Consequently, when the ceremony was over and the priest had been plied with home-made hooch, he would stagger off on his hopefully sober horse and eventually, the following morning, fill in the marriage register. In poor Martin’s case above, the hooch must have been particularly potent, for it seems that he couldn’t remember the chap’s surname (which, incidentally, was Behan.)
Somewhere along the line, the law changed and church weddings were made compulsory, probably to save a generation from wandering the earth without a name like, again to mix religions, the Wandering Jew. And then, somewhere further down this rather strange line, civil ceremonies were permitted in registry offices for those who were churchless. It would appear also that the captain of a ship also had the power to marry any couple masochist enough to combine a wedding with a sea voyage.

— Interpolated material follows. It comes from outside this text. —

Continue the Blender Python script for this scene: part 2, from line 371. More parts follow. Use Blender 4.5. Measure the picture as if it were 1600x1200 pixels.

Under recent Government legislation, there is no longer any requirement for couples to tie the knot in either a place of worship or a registry office. Lovebirds can now pledge their respective troths at any public venue, provided it has been approved by the local Council. Our local councillors are, of course, as everybody knows, the people in the best position to safeguard the morals of the country, hence the requirement that they ratify any proposed public venue. So far as I am aware, the only public venue that has been approved for civil marriage by Fingal County Councillors is the olde-worlde and atmospheric Fingal County Offices in Swords.
Of course in America, they have gone the whole hog. You can get married seemingly anywhere that you like and by anyone who has bought the relevant doctorate over the internet. You can get married by an Elvis lookalike while whirling around Space Mountain in Disneyworld; a Jacques Cousteau wannabe can marry you at the bottom of the ocean; doubtless the first Space Shuttle wedding will attract worldwide attention.
We may sneer at their trivialisation of the marriage ceremony but doubtless they would argue, if they could be bothered, that it is not the signing of the dirty deed that is important, but the way that you live the rest of your lives. Is it better for a couple to get married with all the pomp and ceremony of a church wedding and then endure a lifetime of cruelty and misery; or get married by Darth Vadar in Star Wars costumes and live happily ever after?
Personally, I got married once and that was quite enough for me, thank you. But if I ever got married again, I think I’d try and be a bit more creative about my choice of venue. There’s a lovely roundabout at the bottom of the Ongar Road which would do very nicely. Slightly raised, it would give passing motorists a good view of the priest, the blushing bride and me, all dressed as Lionel Richie.
I’m sure that the councillors would approve.